**Task goal**.
Would you copy out the whole listing exactly as given?

**Supplied material**.
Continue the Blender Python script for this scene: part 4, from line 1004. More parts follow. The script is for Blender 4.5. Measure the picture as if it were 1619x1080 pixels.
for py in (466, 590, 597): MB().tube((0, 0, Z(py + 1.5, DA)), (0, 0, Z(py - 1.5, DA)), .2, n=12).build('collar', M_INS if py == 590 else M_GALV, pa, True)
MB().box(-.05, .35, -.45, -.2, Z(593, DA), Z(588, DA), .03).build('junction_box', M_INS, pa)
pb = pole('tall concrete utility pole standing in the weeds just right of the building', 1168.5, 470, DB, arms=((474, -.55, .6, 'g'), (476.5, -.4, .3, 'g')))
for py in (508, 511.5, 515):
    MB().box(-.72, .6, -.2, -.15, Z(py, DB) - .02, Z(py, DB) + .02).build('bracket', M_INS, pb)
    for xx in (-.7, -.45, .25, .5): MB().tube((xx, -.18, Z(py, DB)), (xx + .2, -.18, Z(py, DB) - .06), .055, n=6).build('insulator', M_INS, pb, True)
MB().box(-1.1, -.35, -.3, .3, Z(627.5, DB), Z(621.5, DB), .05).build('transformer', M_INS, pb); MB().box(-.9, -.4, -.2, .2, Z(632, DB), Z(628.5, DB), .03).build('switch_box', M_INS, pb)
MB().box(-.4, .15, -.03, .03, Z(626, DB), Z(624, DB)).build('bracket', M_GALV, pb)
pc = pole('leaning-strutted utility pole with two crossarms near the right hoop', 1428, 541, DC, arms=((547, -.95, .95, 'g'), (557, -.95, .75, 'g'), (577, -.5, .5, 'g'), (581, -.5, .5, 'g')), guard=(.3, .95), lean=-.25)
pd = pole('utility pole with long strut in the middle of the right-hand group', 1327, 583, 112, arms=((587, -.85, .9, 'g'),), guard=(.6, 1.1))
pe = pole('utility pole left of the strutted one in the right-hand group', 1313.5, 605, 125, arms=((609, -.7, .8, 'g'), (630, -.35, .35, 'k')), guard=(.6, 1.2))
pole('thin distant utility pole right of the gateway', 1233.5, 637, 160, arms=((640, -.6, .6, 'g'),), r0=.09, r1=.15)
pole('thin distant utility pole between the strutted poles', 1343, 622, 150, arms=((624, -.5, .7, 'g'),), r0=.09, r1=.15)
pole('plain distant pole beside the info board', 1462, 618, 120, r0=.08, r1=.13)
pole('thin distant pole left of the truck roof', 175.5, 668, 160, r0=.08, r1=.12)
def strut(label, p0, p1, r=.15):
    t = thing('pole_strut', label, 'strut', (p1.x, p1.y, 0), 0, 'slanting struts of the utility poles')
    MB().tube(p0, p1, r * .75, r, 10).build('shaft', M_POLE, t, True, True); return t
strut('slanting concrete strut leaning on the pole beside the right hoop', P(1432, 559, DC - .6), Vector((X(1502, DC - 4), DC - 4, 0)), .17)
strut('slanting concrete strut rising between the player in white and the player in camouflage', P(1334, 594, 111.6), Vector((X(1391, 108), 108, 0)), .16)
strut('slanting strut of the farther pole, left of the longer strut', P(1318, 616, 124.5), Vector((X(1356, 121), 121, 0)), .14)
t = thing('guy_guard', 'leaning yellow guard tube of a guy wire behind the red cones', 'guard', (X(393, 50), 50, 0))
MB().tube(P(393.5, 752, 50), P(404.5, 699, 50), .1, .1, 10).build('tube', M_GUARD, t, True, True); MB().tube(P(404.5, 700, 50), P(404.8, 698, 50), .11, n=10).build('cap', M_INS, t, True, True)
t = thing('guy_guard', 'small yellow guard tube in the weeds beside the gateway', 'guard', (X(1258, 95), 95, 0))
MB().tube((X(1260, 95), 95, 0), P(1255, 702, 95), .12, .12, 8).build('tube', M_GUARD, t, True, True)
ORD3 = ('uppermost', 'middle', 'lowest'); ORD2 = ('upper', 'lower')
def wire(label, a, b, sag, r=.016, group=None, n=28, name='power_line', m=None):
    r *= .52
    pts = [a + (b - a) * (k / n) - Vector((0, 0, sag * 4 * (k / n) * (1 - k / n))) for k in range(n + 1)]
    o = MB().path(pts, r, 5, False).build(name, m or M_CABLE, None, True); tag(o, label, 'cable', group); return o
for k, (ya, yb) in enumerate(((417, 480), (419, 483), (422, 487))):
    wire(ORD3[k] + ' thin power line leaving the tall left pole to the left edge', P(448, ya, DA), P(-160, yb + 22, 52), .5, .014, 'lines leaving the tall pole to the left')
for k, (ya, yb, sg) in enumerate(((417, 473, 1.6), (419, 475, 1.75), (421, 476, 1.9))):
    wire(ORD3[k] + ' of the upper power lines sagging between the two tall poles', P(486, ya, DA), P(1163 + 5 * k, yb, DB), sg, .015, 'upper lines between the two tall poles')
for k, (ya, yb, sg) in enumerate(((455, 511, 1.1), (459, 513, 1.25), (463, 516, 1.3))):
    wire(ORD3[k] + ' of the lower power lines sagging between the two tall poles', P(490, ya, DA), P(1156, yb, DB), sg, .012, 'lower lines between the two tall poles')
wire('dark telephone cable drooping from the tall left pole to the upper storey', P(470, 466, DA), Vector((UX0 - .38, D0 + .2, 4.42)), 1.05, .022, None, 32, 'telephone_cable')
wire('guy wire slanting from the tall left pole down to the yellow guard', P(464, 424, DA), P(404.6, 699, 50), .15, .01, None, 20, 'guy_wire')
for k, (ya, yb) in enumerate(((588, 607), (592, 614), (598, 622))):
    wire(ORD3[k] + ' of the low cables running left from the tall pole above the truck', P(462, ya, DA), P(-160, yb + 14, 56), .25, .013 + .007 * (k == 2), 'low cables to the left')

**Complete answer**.
Continue the Blender Python script for this scene: part 4, from line 1004. More parts follow. The script is for Blender 4.5. Measure the picture as if it were 1619x1080 pixels.
for py in (466, 590, 597): MB().tube((0, 0, Z(py + 1.5, DA)), (0, 0, Z(py - 1.5, DA)), .2, n=12).build('collar', M_INS if py == 590 else M_GALV, pa, True)
MB().box(-.05, .35, -.45, -.2, Z(593, DA), Z(588, DA), .03).build('junction_box', M_INS, pa)
pb = pole('tall concrete utility pole standing in the weeds just right of the building', 1168.5, 470, DB, arms=((474, -.55, .6, 'g'), (476.5, -.4, .3, 'g')))
for py in (508, 511.5, 515):
    MB().box(-.72, .6, -.2, -.15, Z(py, DB) - .02, Z(py, DB) + .02).build('bracket', M_INS, pb)
    for xx in (-.7, -.45, .25, .5): MB().tube((xx, -.18, Z(py, DB)), (xx + .2, -.18, Z(py, DB) - .06), .055, n=6).build('insulator', M_INS, pb, True)
MB().box(-1.1, -.35, -.3, .3, Z(627.5, DB), Z(621.5, DB), .05).build('transformer', M_INS, pb); MB().box(-.9, -.4, -.2, .2, Z(632, DB), Z(628.5, DB), .03).build('switch_box', M_INS, pb)
MB().box(-.4, .15, -.03, .03, Z(626, DB), Z(624, DB)).build('bracket', M_GALV, pb)
pc = pole('leaning-strutted utility pole with two crossarms near the right hoop', 1428, 541, DC, arms=((547, -.95, .95, 'g'), (557, -.95, .75, 'g'), (577, -.5, .5, 'g'), (581, -.5, .5, 'g')), guard=(.3, .95), lean=-.25)
pd = pole('utility pole with long strut in the middle of the right-hand group', 1327, 583, 112, arms=((587, -.85, .9, 'g'),), guard=(.6, 1.1))
pe = pole('utility pole left of the strutted one in the right-hand group', 1313.5, 605, 125, arms=((609, -.7, .8, 'g'), (630, -.35, .35, 'k')), guard=(.6, 1.2))
pole('thin distant utility pole right of the gateway', 1233.5, 637, 160, arms=((640, -.6, .6, 'g'),), r0=.09, r1=.15)
pole('thin distant utility pole between the strutted poles', 1343, 622, 150, arms=((624, -.5, .7, 'g'),), r0=.09, r1=.15)
pole('plain distant pole beside the info board', 1462, 618, 120, r0=.08, r1=.13)
pole('thin distant pole left of the truck roof', 175.5, 668, 160, r0=.08, r1=.12)
def strut(label, p0, p1, r=.15):
    t = thing('pole_strut', label, 'strut', (p1.x, p1.y, 0), 0, 'slanting struts of the utility poles')
    MB().tube(p0, p1, r * .75, r, 10).build('shaft', M_POLE, t, True, True); return t
strut('slanting concrete strut leaning on the pole beside the right hoop', P(1432, 559, DC - .6), Vector((X(1502, DC - 4), DC - 4, 0)), .17)
strut('slanting concrete strut rising between the player in white and the player in camouflage', P(1334, 594, 111.6), Vector((X(1391, 108), 108, 0)), .16)
strut('slanting strut of the farther pole, left of the longer strut', P(1318, 616, 124.5), Vector((X(1356, 121), 121, 0)), .14)
t = thing('guy_guard', 'leaning yellow guard tube of a guy wire behind the red cones', 'guard', (X(393, 50), 50, 0))
MB().tube(P(393.5, 752, 50), P(404.5, 699, 50), .1, .1, 10).build('tube', M_GUARD, t, True, True); MB().tube(P(404.5, 700, 50), P(404.8, 698, 50), .11, n=10).build('cap', M_INS, t, True, True)
t = thing('guy_guard', 'small yellow guard tube in the weeds beside the gateway', 'guard', (X(1258, 95), 95, 0))
MB().tube((X(1260, 95), 95, 0), P(1255, 702, 95), .12, .12, 8).build('tube', M_GUARD, t, True, True)
ORD3 = ('uppermost', 'middle', 'lowest'); ORD2 = ('upper', 'lower')
def wire(label, a, b, sag, r=.016, group=None, n=28, name='power_line', m=None):
    r *= .52
    pts = [a + (b - a) * (k / n) - Vector((0, 0, sag * 4 * (k / n) * (1 - k / n))) for k in range(n + 1)]
    o = MB().path(pts, r, 5, False).build(name, m or M_CABLE, None, True); tag(o, label, 'cable', group); return o
for k, (ya, yb) in enumerate(((417, 480), (419, 483), (422, 487))):
    wire(ORD3[k] + ' thin power line leaving the tall left pole to the left edge', P(448, ya, DA), P(-160, yb + 22, 52), .5, .014, 'lines leaving the tall pole to the left')
for k, (ya, yb, sg) in enumerate(((417, 473, 1.6), (419, 475, 1.75), (421, 476, 1.9))):
    wire(ORD3[k] + ' of the upper power lines sagging between the two tall poles', P(486, ya, DA), P(1163 + 5 * k, yb, DB), sg, .015, 'upper lines between the two tall poles')
for k, (ya, yb, sg) in enumerate(((455, 511, 1.1), (459, 513, 1.25), (463, 516, 1.3))):
    wire(ORD3[k] + ' of the lower power lines sagging between the two tall poles', P(490, ya, DA), P(1156, yb, DB), sg, .012, 'lower lines between the two tall poles')
wire('dark telephone cable drooping from the tall left pole to the upper storey', P(470, 466, DA), Vector((UX0 - .38, D0 + .2, 4.42)), 1.05, .022, None, 32, 'telephone_cable')
wire('guy wire slanting from the tall left pole down to the yellow guard', P(464, 424, DA), P(404.6, 699, 50), .15, .01, None, 20, 'guy_wire')
for k, (ya, yb) in enumerate(((588, 607), (592, 614), (598, 622))):
    wire(ORD3[k] + ' of the low cables running left from the tall pole above the truck', P(462, ya, DA), P(-160, yb + 14, 56), .25, .013 + .007 * (k == 2), 'low cables to the left')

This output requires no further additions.